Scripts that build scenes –
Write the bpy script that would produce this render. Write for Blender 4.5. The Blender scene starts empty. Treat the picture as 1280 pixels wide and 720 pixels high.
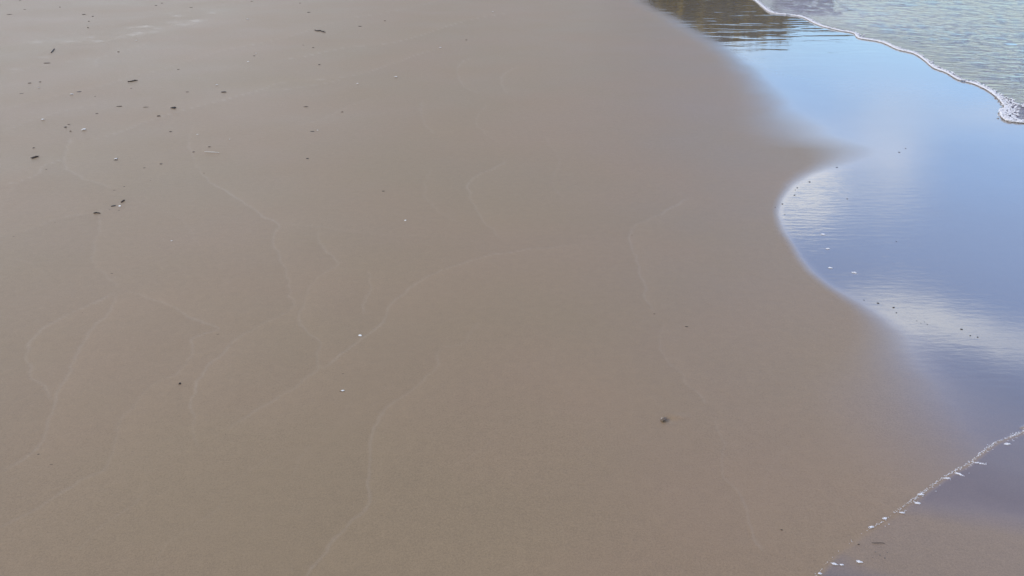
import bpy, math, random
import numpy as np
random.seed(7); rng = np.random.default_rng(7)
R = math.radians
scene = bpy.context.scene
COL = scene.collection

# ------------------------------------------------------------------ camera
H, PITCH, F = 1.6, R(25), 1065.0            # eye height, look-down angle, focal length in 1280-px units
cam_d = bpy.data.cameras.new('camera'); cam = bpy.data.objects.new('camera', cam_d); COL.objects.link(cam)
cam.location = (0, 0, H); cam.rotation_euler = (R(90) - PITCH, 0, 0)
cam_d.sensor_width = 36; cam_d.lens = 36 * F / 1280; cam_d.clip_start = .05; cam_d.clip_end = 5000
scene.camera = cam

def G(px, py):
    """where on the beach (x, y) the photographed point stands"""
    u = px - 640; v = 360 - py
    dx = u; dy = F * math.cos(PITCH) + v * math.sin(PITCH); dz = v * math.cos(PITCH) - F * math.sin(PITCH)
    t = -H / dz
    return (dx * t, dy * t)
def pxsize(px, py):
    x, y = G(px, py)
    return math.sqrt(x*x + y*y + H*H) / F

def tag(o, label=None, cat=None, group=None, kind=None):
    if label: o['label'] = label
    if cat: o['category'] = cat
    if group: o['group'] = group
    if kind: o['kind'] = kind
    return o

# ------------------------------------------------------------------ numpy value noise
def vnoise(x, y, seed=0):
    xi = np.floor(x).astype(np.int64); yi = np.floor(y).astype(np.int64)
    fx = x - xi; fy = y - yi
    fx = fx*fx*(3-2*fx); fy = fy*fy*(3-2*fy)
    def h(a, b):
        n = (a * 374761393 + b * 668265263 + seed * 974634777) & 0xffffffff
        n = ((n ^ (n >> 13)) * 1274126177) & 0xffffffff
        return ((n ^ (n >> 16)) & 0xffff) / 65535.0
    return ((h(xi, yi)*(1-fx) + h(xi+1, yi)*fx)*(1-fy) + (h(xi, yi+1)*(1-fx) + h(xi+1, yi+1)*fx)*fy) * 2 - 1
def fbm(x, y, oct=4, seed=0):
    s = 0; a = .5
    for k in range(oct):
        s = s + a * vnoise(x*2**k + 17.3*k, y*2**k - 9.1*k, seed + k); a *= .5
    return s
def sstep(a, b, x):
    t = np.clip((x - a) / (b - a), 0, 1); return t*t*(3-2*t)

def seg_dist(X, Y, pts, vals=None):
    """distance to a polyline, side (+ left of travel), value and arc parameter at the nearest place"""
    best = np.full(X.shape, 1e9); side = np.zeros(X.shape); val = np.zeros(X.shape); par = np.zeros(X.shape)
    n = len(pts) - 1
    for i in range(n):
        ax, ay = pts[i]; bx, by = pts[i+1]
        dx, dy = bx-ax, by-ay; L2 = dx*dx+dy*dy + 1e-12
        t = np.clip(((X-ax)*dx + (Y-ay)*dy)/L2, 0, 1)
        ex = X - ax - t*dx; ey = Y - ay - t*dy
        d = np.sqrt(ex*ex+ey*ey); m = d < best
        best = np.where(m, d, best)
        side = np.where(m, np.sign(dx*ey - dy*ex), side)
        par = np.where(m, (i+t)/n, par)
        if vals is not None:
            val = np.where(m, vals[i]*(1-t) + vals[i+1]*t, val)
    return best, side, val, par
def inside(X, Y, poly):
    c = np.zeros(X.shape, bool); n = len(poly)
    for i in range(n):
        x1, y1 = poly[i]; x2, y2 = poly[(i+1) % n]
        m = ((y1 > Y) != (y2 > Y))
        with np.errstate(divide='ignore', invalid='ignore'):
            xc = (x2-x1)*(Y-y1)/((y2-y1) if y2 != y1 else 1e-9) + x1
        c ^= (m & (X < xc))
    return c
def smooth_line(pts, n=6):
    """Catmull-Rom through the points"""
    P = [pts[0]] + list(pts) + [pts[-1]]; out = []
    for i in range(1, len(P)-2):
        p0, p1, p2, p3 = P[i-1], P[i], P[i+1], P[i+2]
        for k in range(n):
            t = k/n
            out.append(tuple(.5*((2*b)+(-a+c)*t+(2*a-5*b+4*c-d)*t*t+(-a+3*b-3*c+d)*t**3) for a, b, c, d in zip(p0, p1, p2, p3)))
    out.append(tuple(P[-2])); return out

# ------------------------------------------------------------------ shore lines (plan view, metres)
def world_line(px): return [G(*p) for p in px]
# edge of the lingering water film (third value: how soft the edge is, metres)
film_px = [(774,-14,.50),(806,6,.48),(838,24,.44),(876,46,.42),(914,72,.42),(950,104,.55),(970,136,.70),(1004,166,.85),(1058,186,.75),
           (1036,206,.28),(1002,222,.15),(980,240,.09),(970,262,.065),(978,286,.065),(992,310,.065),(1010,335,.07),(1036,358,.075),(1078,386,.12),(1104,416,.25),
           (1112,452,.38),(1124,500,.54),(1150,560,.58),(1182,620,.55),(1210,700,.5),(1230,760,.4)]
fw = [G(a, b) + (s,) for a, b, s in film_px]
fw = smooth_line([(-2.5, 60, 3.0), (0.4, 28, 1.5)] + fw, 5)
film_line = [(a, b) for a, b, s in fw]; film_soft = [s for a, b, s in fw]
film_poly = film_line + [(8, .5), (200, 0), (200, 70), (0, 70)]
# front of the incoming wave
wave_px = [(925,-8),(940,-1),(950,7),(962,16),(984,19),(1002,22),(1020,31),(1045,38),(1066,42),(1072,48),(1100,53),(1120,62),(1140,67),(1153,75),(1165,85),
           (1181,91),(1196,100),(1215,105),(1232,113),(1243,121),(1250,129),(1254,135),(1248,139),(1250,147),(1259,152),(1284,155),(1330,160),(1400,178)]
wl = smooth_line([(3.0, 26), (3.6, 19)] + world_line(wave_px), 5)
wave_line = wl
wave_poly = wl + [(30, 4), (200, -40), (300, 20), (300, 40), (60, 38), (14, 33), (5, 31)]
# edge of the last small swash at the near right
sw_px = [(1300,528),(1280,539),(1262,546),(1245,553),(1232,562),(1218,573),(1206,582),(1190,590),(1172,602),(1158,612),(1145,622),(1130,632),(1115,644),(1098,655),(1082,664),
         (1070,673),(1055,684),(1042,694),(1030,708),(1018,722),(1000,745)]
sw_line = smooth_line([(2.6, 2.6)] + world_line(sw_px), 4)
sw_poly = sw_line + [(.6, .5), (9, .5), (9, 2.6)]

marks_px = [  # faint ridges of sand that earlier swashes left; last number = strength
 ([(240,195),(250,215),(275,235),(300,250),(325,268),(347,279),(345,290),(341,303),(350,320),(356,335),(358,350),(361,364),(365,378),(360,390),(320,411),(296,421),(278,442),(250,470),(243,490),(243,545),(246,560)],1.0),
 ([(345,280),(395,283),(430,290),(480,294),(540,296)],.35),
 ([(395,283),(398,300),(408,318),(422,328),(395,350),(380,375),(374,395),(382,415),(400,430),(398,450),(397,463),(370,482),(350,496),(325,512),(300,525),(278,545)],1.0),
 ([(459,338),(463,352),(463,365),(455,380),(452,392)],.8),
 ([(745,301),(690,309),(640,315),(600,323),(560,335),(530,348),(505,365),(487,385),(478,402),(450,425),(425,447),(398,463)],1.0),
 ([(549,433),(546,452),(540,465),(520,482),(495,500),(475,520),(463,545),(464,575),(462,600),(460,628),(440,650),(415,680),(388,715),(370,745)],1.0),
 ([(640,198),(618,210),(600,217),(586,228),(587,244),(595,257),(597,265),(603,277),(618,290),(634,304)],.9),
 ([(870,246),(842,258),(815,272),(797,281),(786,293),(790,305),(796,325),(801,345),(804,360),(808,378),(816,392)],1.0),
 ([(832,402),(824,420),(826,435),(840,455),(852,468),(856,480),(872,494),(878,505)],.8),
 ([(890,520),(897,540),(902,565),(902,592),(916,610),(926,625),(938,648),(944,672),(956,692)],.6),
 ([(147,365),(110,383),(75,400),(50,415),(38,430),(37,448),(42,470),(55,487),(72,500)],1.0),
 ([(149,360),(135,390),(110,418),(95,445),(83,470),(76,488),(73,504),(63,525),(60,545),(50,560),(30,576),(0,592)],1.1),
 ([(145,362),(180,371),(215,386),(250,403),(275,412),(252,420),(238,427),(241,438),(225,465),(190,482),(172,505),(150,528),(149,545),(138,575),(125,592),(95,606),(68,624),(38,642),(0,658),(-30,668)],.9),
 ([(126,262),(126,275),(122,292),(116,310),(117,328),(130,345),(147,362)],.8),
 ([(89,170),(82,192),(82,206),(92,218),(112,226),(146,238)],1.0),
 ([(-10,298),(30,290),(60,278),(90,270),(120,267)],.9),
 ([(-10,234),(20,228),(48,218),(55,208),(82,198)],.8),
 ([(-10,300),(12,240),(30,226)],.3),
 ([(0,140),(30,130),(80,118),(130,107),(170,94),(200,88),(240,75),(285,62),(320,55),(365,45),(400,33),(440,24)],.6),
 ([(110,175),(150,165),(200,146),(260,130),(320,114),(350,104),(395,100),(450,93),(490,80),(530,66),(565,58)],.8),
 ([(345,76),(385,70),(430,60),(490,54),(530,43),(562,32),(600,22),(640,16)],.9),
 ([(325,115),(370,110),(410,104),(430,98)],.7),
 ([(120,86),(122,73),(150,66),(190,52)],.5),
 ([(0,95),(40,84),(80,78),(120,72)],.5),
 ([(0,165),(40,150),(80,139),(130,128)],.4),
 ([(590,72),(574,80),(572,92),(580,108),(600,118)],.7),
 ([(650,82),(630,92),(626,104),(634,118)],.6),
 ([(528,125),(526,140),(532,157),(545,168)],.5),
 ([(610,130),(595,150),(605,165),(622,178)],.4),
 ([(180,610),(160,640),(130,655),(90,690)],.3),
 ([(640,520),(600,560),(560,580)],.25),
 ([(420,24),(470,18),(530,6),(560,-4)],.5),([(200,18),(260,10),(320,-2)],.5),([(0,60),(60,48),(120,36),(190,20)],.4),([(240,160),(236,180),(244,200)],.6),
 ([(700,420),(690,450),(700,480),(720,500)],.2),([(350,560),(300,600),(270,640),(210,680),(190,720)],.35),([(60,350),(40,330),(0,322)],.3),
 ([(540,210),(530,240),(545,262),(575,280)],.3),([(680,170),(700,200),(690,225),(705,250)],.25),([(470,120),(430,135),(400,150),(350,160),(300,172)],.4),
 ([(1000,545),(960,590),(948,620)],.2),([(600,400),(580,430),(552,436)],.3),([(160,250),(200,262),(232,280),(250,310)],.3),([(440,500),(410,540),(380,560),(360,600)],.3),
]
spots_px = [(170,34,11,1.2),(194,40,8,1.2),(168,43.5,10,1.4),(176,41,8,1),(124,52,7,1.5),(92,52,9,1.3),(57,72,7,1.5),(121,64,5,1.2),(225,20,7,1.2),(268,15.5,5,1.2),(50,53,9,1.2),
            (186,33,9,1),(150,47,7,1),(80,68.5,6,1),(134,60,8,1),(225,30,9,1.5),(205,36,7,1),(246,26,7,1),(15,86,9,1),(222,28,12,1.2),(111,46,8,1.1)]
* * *
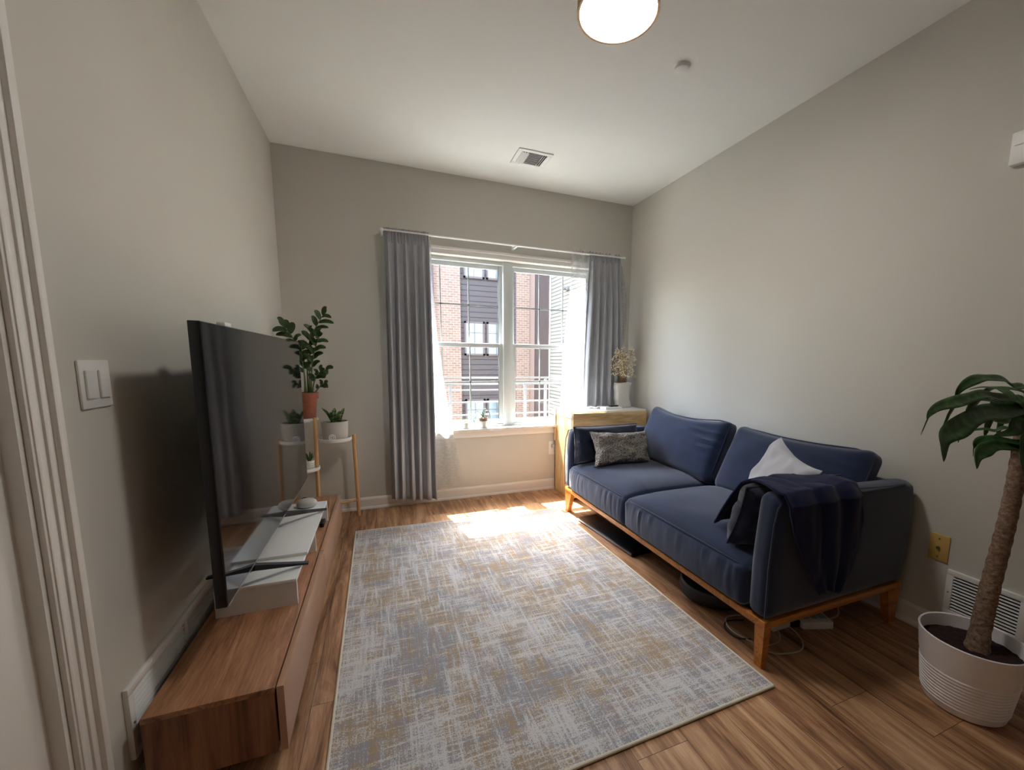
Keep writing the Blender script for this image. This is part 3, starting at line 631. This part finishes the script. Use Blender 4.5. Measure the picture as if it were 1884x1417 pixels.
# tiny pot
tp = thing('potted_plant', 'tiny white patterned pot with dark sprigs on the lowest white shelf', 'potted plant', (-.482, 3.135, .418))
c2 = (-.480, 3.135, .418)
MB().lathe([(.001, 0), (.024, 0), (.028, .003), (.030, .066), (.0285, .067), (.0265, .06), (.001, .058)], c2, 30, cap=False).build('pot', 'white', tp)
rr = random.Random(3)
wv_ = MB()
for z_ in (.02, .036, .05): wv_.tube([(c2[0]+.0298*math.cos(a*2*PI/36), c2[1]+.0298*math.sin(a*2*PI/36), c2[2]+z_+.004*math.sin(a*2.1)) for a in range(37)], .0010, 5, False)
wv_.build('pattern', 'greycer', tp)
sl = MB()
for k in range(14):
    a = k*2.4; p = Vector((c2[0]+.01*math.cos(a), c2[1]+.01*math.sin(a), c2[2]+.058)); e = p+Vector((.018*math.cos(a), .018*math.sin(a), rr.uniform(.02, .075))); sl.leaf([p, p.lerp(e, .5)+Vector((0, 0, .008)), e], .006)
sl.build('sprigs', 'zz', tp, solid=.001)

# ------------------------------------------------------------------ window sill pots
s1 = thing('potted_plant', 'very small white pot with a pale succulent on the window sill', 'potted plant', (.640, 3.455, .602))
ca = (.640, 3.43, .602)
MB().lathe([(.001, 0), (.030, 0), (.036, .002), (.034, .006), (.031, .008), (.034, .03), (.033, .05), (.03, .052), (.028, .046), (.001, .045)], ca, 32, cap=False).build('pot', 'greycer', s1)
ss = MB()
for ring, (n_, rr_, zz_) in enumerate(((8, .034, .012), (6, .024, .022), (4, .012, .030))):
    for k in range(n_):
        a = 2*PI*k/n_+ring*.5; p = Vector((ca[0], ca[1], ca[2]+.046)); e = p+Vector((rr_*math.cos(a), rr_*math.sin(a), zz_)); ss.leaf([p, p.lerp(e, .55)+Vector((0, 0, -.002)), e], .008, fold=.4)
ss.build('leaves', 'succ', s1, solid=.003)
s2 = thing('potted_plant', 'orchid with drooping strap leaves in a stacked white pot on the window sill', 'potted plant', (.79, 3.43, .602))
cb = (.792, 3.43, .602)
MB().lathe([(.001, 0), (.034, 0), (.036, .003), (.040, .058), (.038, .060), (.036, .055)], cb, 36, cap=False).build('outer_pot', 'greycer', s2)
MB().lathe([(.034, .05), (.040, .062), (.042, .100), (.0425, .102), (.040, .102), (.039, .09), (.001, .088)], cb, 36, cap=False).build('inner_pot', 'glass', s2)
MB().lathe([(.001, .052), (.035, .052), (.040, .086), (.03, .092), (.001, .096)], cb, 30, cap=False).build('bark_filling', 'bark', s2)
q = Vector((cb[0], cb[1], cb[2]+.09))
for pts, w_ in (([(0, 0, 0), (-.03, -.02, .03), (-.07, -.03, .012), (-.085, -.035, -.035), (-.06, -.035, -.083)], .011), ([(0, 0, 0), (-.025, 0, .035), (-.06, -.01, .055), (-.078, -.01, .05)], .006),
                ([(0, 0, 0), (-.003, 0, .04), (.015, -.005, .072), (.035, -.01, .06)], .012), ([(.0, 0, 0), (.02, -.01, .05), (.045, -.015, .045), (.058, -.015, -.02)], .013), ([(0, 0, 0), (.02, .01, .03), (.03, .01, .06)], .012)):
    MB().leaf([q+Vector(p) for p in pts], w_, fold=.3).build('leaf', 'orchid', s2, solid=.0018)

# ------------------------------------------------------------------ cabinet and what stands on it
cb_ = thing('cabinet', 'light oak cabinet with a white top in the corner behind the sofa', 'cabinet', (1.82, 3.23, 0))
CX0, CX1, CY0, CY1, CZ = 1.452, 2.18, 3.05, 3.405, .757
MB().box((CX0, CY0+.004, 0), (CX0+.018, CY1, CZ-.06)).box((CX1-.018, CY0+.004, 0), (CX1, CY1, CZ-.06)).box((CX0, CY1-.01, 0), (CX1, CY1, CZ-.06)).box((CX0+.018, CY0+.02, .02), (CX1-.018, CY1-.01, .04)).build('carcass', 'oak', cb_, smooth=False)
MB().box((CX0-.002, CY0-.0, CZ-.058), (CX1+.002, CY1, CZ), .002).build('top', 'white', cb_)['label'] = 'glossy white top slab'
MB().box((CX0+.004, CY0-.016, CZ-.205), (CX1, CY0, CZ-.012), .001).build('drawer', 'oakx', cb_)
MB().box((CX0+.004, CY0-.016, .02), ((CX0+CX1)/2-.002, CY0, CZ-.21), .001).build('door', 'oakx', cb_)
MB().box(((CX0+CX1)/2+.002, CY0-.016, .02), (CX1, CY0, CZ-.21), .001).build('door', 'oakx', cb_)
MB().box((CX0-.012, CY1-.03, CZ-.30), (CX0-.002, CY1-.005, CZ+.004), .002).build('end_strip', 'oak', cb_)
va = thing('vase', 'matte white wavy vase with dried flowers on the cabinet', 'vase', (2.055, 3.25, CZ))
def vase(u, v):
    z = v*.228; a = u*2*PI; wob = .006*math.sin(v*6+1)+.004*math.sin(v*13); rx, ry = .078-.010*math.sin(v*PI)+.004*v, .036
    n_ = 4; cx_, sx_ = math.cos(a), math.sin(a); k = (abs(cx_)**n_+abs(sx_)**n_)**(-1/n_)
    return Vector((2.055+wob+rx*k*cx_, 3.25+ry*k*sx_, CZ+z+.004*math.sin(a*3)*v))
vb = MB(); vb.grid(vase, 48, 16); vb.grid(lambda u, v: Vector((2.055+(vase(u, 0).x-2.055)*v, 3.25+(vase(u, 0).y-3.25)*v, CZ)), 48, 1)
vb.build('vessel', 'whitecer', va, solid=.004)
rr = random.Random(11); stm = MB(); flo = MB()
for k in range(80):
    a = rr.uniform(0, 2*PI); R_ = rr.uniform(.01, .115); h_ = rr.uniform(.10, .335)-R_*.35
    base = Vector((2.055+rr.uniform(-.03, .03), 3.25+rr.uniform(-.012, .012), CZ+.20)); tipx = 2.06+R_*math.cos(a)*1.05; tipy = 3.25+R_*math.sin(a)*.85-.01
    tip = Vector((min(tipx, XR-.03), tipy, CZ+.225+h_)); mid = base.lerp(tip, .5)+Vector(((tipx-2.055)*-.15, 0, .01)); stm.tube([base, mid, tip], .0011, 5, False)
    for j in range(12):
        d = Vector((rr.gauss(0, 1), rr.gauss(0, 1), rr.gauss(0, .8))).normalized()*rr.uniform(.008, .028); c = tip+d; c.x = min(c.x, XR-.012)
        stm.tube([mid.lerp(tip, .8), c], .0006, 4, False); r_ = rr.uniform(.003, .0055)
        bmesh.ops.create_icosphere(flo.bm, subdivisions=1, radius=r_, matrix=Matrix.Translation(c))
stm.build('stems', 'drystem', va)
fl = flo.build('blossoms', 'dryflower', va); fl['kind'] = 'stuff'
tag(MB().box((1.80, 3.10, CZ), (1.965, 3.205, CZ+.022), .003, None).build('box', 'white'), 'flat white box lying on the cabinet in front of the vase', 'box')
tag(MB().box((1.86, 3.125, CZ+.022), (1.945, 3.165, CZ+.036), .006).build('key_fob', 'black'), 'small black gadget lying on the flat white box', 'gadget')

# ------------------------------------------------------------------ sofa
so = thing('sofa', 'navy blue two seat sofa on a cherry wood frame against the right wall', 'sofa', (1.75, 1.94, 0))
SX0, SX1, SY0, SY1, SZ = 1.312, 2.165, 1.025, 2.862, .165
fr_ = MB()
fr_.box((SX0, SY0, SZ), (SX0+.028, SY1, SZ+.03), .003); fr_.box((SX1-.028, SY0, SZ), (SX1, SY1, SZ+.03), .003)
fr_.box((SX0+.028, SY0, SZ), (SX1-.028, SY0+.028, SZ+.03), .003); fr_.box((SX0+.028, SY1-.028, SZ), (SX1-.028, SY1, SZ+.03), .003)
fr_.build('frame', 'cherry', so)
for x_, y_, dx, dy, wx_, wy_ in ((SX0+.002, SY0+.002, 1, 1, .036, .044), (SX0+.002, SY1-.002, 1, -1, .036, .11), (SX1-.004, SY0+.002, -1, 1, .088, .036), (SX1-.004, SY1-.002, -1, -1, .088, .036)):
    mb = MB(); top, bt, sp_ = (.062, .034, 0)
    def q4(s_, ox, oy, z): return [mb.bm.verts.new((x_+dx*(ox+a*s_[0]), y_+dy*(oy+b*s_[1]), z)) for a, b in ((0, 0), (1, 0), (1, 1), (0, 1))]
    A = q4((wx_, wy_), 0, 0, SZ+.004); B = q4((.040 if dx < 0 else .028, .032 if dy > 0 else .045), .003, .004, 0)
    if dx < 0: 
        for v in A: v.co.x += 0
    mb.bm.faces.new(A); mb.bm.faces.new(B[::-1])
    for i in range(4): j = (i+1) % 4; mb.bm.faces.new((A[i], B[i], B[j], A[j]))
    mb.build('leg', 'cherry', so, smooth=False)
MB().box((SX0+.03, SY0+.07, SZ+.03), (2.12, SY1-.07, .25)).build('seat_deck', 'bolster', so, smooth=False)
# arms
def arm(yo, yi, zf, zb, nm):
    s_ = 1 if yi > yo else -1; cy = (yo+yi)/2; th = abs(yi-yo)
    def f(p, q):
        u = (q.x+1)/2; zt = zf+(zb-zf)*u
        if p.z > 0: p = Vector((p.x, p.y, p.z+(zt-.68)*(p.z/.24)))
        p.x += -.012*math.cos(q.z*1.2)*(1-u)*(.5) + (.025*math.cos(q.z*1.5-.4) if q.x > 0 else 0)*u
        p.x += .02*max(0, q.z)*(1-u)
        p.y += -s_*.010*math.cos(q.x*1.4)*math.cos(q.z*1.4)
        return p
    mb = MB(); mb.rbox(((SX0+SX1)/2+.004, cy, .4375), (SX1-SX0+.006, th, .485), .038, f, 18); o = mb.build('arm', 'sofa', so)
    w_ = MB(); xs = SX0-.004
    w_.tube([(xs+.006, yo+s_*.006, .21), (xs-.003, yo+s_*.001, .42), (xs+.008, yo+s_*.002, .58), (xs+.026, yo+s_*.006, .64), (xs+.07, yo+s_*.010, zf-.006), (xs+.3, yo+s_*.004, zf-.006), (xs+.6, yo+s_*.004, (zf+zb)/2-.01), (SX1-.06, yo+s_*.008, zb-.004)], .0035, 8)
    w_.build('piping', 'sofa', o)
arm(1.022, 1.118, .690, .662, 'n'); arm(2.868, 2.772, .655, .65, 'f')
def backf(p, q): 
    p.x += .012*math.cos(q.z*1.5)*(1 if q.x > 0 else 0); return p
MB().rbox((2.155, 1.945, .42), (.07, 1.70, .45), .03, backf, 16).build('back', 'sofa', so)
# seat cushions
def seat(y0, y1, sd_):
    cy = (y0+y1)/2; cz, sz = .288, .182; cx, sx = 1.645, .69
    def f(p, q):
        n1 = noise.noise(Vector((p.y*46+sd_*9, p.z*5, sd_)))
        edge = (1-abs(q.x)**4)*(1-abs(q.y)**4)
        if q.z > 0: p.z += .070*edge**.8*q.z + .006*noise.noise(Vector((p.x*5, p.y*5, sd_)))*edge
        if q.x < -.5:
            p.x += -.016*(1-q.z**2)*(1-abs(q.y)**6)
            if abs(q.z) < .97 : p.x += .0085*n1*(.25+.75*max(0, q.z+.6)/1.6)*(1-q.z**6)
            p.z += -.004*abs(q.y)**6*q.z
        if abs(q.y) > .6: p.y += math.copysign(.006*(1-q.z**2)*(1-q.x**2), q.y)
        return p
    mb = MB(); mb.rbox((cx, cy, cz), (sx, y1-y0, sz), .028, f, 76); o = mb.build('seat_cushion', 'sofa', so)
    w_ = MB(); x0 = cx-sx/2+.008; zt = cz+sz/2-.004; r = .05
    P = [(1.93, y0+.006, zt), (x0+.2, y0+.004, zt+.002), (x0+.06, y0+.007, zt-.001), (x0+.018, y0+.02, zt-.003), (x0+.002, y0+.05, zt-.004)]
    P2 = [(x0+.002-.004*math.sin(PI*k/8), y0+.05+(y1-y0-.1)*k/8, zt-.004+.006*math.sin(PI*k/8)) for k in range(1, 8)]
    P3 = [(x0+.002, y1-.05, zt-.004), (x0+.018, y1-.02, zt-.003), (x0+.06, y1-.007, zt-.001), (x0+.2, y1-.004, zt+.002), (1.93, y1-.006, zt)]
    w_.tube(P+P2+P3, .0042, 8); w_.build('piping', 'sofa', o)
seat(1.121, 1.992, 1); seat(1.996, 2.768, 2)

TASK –
Looking above, find the stretch of lines that opens with the one holding "Write the bpy" and closes with the one holding "COL = scene.collection". Copy it exactly, pictures excluded.

WORKED SOLUTION –
Write the bpy script that would produce this render. Write for Blender 4.5. The Blender scene starts empty. Treat the picture as 1280 pixels wide and 720 pixels high.
import bpy, math, random
import numpy as np
random.seed(7); rng = np.random.default_rng(7)
R = math.radians
scene = bpy.context.scene
COL = scene.collection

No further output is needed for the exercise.